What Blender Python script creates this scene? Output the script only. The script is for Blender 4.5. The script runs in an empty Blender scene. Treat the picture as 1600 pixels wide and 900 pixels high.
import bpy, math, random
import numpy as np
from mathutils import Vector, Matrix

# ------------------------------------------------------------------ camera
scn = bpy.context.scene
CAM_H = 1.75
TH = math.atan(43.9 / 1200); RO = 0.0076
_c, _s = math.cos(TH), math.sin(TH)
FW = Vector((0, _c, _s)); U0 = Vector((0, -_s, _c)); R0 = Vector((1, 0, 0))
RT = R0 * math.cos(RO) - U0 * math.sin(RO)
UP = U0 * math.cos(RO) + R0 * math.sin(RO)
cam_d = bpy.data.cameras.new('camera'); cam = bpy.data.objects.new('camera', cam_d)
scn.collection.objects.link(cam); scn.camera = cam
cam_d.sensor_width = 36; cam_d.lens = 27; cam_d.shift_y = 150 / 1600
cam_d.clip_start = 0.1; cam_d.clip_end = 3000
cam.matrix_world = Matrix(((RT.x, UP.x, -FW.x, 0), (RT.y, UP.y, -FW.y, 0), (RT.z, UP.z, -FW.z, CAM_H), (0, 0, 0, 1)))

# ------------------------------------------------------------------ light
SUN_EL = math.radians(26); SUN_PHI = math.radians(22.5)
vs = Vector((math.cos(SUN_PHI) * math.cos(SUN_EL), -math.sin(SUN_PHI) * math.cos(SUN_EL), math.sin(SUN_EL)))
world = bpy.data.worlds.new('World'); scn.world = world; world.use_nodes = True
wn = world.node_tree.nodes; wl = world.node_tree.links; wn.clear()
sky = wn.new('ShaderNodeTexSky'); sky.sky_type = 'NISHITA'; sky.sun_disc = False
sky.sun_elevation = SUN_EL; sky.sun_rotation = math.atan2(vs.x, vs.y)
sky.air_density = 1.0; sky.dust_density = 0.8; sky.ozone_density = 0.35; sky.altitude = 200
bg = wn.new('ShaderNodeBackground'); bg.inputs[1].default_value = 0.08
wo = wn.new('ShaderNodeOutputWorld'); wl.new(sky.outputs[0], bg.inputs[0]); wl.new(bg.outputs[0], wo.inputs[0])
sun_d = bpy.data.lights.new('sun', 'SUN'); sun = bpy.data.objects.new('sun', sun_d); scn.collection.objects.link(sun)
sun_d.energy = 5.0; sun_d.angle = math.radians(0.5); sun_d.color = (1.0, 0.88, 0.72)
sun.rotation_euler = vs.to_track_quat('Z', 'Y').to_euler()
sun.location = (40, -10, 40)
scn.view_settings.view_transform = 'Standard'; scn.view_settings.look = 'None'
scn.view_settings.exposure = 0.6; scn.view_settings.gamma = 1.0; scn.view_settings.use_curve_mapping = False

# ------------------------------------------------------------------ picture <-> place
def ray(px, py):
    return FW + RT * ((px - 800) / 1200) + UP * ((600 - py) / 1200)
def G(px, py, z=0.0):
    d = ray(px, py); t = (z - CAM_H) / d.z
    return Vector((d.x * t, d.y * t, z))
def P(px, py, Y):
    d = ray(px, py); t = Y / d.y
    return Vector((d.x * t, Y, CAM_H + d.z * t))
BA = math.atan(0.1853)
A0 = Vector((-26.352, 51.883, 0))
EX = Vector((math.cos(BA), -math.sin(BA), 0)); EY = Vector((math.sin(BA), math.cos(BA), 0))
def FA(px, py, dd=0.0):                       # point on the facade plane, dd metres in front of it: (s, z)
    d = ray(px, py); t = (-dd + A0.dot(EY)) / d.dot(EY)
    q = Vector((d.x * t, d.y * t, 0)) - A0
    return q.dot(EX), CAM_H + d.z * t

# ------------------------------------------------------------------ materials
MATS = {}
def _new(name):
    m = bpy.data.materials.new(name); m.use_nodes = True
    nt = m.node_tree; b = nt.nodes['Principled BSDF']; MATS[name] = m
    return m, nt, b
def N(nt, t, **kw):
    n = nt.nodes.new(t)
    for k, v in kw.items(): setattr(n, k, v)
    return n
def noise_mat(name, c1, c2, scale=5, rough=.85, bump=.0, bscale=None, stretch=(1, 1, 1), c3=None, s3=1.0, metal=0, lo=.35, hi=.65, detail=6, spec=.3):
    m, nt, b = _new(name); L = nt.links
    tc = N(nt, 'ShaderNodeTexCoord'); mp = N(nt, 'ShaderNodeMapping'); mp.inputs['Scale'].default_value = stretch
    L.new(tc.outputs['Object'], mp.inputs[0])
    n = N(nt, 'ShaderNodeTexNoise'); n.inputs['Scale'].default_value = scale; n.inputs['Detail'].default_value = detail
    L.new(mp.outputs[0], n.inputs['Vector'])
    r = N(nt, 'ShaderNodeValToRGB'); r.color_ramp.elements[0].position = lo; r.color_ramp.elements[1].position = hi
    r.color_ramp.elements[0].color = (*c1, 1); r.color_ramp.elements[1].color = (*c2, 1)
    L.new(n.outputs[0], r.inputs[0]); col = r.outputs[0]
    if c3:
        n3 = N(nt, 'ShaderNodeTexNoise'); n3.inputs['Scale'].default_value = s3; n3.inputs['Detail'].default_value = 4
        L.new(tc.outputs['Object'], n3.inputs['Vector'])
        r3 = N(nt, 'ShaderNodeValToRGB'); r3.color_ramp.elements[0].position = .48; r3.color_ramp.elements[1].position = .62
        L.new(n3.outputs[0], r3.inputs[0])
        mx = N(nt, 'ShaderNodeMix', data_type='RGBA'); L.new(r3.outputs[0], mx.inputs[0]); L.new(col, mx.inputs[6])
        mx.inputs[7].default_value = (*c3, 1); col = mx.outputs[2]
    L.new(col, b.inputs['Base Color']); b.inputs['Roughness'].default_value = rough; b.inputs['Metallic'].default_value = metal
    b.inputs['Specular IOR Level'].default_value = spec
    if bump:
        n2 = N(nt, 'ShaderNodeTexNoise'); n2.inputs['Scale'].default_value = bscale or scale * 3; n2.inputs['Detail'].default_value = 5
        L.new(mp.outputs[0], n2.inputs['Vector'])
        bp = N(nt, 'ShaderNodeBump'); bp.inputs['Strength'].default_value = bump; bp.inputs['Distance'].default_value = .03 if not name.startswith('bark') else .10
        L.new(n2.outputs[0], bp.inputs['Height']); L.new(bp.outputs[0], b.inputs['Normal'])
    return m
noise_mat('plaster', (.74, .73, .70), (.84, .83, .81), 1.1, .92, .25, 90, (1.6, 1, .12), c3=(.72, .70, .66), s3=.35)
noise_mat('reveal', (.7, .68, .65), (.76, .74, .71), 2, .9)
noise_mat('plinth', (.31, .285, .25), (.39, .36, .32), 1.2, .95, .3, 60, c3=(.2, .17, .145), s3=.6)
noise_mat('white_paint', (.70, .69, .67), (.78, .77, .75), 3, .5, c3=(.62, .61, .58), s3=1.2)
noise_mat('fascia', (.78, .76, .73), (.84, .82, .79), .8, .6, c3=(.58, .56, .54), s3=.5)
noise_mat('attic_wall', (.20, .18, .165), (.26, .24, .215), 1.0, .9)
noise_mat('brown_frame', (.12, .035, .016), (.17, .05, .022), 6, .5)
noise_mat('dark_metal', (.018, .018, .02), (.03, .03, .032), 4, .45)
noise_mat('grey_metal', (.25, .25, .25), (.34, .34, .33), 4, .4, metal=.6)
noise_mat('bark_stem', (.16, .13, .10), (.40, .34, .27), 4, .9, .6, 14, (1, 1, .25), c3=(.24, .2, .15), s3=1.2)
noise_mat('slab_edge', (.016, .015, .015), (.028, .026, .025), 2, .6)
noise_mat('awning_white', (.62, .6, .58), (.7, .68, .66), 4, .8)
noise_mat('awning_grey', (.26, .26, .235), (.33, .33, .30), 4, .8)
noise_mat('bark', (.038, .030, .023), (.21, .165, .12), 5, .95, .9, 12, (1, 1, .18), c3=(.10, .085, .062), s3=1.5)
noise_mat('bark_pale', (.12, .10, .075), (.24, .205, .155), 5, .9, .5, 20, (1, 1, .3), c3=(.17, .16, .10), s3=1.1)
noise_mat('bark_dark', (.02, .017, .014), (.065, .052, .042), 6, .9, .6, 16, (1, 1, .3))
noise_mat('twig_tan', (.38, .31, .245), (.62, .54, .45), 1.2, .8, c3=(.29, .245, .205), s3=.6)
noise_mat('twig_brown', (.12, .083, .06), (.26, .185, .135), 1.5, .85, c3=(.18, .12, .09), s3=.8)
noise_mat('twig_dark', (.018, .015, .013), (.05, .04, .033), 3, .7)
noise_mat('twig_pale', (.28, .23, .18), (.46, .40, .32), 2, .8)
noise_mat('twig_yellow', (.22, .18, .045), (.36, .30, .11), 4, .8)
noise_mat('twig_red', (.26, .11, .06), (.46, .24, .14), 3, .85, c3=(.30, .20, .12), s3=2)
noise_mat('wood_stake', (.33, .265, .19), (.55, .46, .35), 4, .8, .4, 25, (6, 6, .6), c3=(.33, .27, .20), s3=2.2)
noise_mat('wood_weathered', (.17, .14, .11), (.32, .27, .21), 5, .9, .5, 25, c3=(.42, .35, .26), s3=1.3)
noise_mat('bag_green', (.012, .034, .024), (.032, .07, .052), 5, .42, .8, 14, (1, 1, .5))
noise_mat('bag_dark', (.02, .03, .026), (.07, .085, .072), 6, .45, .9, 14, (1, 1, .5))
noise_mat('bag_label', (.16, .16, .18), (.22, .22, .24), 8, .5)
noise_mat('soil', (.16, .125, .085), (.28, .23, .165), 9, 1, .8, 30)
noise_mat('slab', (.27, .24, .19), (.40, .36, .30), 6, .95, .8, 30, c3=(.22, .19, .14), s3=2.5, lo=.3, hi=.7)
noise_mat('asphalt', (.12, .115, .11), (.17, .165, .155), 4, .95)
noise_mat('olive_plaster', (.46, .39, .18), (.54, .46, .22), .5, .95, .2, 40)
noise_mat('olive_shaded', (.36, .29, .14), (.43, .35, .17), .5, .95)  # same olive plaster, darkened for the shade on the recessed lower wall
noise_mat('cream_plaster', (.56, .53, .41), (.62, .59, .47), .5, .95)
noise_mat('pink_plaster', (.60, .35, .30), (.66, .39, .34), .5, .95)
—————
Problem to solve: Exactly as they appear, please write out the lines from the opening of the listing above down to the line containing "from mathutils import Vector, Matrix", with both end lines included.

Solution to this task:
What Blender Python script creates this scene? Output the script only. The script is for Blender 4.5. The script runs in an empty Blender scene. Treat the picture as 1600 pixels wide and 900 pixels high.
import bpy, math, random
import numpy as np
from mathutils import Vector, Matrix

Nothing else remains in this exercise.